On saura déjà que l’élection aura lieu le 16 avril si le corps électoral est convoqué demain. L’hypothèse d’une candidature de Bouteflika pour un cinquième mandat se retrouverait aussi renforcée, en ce sens qu’on voit mal comment une autre candidature pourrait être promue quelques semaines avant le début de la campagne électorale.
A contrario, la non-convocation du corps électoral dans les délais légaux sera synonyme de la mise en branle d’un autre plan parmi les nombreuses options qu’on dit envisagées, peut-être une révision constitutionnelle qui légalisera le prolongement du mandat actuel d’une année ou deux.
Quoi qu’il en soit, le processus à venir ne risque pas d’être frappé du sceau du sérieux. On parle de l’élection présidentielle, censée être l’événement le plus important dans la vie d’une nation régie par le régime présidentiel, c’est-à-dire où tous les pouvoirs sont quasiment aux mains du chef de l’État. Or à trois mois de l’échéance, on en est encore à spéculer sur la tenue ou non du scrutin. L’opposition est démobilisée, fataliste, l’opinion publique indifférente et les partis de l’Alliance n’ont aucune gêne à se terrer en attendant des instructions d’en haut.
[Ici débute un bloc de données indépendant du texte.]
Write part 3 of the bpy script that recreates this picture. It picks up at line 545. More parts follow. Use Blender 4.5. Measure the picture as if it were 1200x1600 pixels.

Si le président décide de briguer un cinquième mandat, la machine électorale des partis de la majorité, notamment le FLN et le RND, se mettra aussitôt en branle et n’aura qu’à répéter pendant quelques semaines ce que l’on sait déjà un texte qu’elle connait par cœur pour l’avoir ressassé pendant de longues années : les réalisations de Abdelaziz Bouteflika, son rôle dans le rétablissement de la paix et le nouveau refrain de la « stabilité » qui semble en vogue. Bouteflika sera réélu comme il le fut en 2014, c’est-à-dire faute de concurrence, dans une élection sans aucune « diversité », « confrontation des programmes » ou « course au pouvoir » qu’il a pourtant appelée de ses vœux en mars dernier.
En matière d’alternance, ce n’est pas la première fois que Bouteflika fait une profession de foi sans jamais la traduire dans les faits. S’il se représente en avril et va jusqu’au bout de son cinquième mandat, il sera resté dix ans de plus au pouvoir après son fameux « tab djenanena » lancé en mai 2012 à partir de Sétif.
L’option d’une autre candidature issue du système pourrait être retenue, même si la machine du pouvoir aura du pain sur la planche pour la vendre en quelques semaines. Là aussi, les normes d’une élection démocratique et les conditions de l’expression de la volonté populaire ne seront pas au rendez-vous.
La grosse interrogation se posera dans le cas où le corps électoral n’est pas convoqué. Cela signifiera qu’on ira vers le report du scrutin et la prolongation du mandat présidentiel, mais avec quel habillage juridique ?
L’opposition ayant déjà signifié son niet à un tel projet, le pouvoir pourrait être tenté par un passage en force en procédant à une révision constitutionnelle par le biais du Parlement. L’image du président s’en trouvera davantage écornée puisqu’il aura trituré deux fois la constitution pour ne pas lâcher le pouvoir sans le quitus de la classe politique ni du peuple. Le déficit de légitimité sera flagrant. Ce sera aussi une dénégation pour l’une de ses rares réussites qui ne font pas débat jusque-là, soit la stabilité institutionnelle et le respect du calendrier électoral.
L’annonce des intentions du pouvoir permettra aussi de connaitre celles d’autres acteurs politiques, notamment les « présidentiables », dont Ali Benflis, qui a laissé toutes les portes ouvertes, et surtout le général-major à la retraite Ali Ghediri à qui on prête l’ambition d’un destin national. Laquelle ambition a été déjà jugée « démesurée » par la partie dont l’avis compte le plus dans ce genre de débats, l’armée.